Several concertos (for violin, cello, and viola) written around the same time as the second symphony confirmed that Penderecki had made a compete break with his past.  "The avant-garde gave one an illusion of universalism," he commented in 1993.  "I was quick to realize ... that this novelty, this experimentalism and formal speculation, is more destructive than constructive.... I was saved from the avant-garde snare of formalism by a return to tradition."  Two years later, in 1995, he completed his Symphony No. 3, a work begun in 1988.  This is a major work, an homage to the past recalling composers such as Mahler and Bartok, and a consolidation of what had been begun with the Symphony No. 2.  After a quiet opening, a rhythmic pattern appears, serving as a motto for the work.  It underlies the development in the second movement, is dormant in the third, and comes to dominate the fourth movement passacaglia.  Twin preoccupations with percussive drive and an intense counterpoint assert themselves.  If there is a link to the old Penderecki in this work, it is his ability to maintain an almost unbearable tension.  Even in the slow movement, with its emphasis on cantabile melody scored for flutes, strings and horn, the tension breaks through in outbursts from the full orchestra.  Here and elsewhere, one is reminded of the music of Allan Pettersson, but with Penderecki, the tension comes from a sense of discipline and control.
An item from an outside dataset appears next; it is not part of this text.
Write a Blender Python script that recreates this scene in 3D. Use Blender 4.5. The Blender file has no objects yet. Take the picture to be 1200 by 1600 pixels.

Penderecki's Symphony No. 4 (1989) was begun after but finished before the Symphony No. 3.  The hallmarks of the previous work are all here, but the emotional effect is more ambiguous.  Whereas rhythmic momentum invariably led to orchestral climaxes in the earlier work, in the fourth symphony such momentum is more often dissipated than resolved.  In many ways, it makes for a richer and more complex listening experience since one is never sure which way the music will develop.  The Symphony No. 5 (1992) exhibits a greater willingness to experiment with orchestral textures.  While it is still a far cry from the Threnody, the greater adventurousness suggests that Penderecki is trying to find a way of reopening the concerns of his younger self in the more traditional context in which he now composes.

Unfortunately, by making such a sharp break with his past, Krzysztof Penderecki has made critics out of some former supporters (not including musicians such as Anne-Sophie Mutter, who remains a stanch advocate and who recently premiered Penderecki's Violin Concerto No. 2 "Metamorphosen"); but make no mistake, he stands with György Ligeti as the most significant European composer of his generation working today.  These disks illuminate one facet of Penderecki's work, his treatment of the orchestra, but there is a wealth of chamber music, concertos, operas and choral music (the St. Luke's Passion of 1966, an adventurous and accessible work, has long been considered his masterpiece) worthy of exploration.  Antoni Wit, a former student of the composer, has long been a supporter of his music and his performances are sure handed and authoritative.